転売ビジネスに大きなチャンスがある。Sはそう確信していた。商品の入手に数時間はかかるが、その後はネット上で見つけた売り先に配送の手配を行うだけで、数万円が懐に入る。時給換算すれば、飲食店アルバイトの8倍以上になりそうだ。
転売ヤーグループから情報を入手し、自分で売ることに成功
当時、家電量販チェーンで行われていたPS5のゲリラ販売には、「過去に購入歴がないこと」という条件が設けられていた。さらに、支払いは各チェーンが発行するクレジットカードを使用することが求められており、店側は購入歴の有無を確認できる仕組みになっていた。こうしたゲリラ販売は、ビックカメラでも行われていた。Sは支払い手段として指定されているコジマ×ビックカメラカードに入会し、購入権を得る。それと同時に、ヨドバシカメラでPS5を購入した時の依頼主・曹宝にもこう連絡を入れた。

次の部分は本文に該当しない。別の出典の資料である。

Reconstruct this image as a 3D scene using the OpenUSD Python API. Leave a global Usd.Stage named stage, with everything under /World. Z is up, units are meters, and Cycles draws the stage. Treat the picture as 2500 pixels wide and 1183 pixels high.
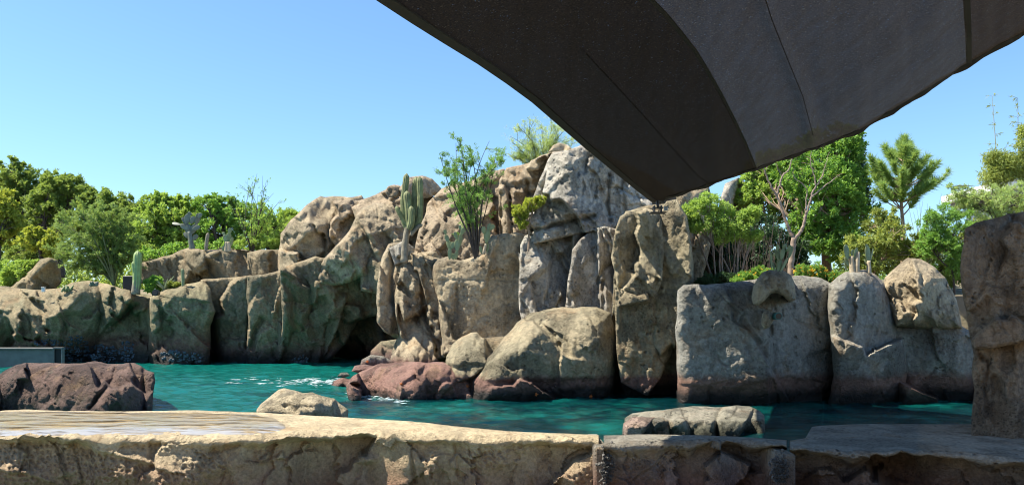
import math, random
import numpy as np
import shapely
from shapely.geometry import Polygon, LineString
from scipy.spatial import cKDTree
from scipy.interpolate import RBFInterpolator
import scipy.sparse as sp
import trimesh, usdkit, meshkit
from pxr import Usd, UsdGeom, UsdLux, UsdShade, Gf, Sdf

stage = Usd.Stage.CreateInMemory()
UsdGeom.SetStageUpAxis(stage, UsdGeom.Tokens.z)
UsdGeom.SetStageMetersPerUnit(stage, 1.0)
UsdGeom.Xform.Define(stage, '/World')

# ------------------------------------------------------------------ camera, sky, sun, exposure
F, CX, HZ, EYE = 1925.0, 1250.0, 770.0, 2.3          # focal length and horizon of the photograph in its pixels, eye height over the water
cam = UsdGeom.Camera.Define(stage, '/World/camera')
cam.CreateHorizontalApertureAttr(36.0)
cam.CreateFocalLengthAttr(36.0 * F / 2500)
cam.CreateVerticalApertureOffsetAttr(36.0 * (HZ - 591.5) / 2500)
cam.CreateClippingRangeAttr(Gf.Vec2f(0.05, 5000))
cam.AddTranslateOp().Set(Gf.Vec3d(0, 0, EYE))
cam.AddRotateXOp().Set(90.0)
cam.CreateExposureAttr(1.36)

SUN = np.array([-0.54, -0.035, 0.84]); SUN /= np.linalg.norm(SUN)
sun = UsdLux.DistantLight.Define(stage, '/World/sun')
sun.CreateIntensityAttr(1.25); sun.CreateAngleAttr(0.53); sun.CreateNormalizeAttr(True)
sun.CreateColorAttr(Gf.Vec3f(1.0, 0.93, 0.80))
_z = SUN; _x = np.cross([0, 1, 0], _z); _x /= np.linalg.norm(_x); _y = np.cross(_z, _x)
sun.AddTransformOp().Set(Gf.Matrix4d(*_x, 0, *_y, 0, *_z, 0, 0, 0, 30, 1))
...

「ビックカメラでPS5の販売があった際にはまた手伝いますので、連絡してください」
約2週間後、曹宝からメッセージが来た。
「明日の朝8時からビックカメラ新宿西口店に行ってもらえますか?」
Sは翌日、指示通りに現地に向かった。そして、ヨドバシカメラ・マルチメディアAkibaと同じ要領で、PS5通常版を入手することができた。

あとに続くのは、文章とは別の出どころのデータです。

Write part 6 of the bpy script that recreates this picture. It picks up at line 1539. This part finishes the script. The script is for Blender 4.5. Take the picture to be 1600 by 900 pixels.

違っていたのはそこからの行動だ。手に入れたPS5を引き渡すことはせず、自宅へと持ち帰ったのである。曹宝と連絡を取ったのは、ビックカメラのゲリラ販売情報を入手することが目的だったのだ。
曹宝からは状況を尋ねるLINEが何通か来ていたが、アカウントをブロックした。
意趣返しに成功して「してやったり」の思いだった。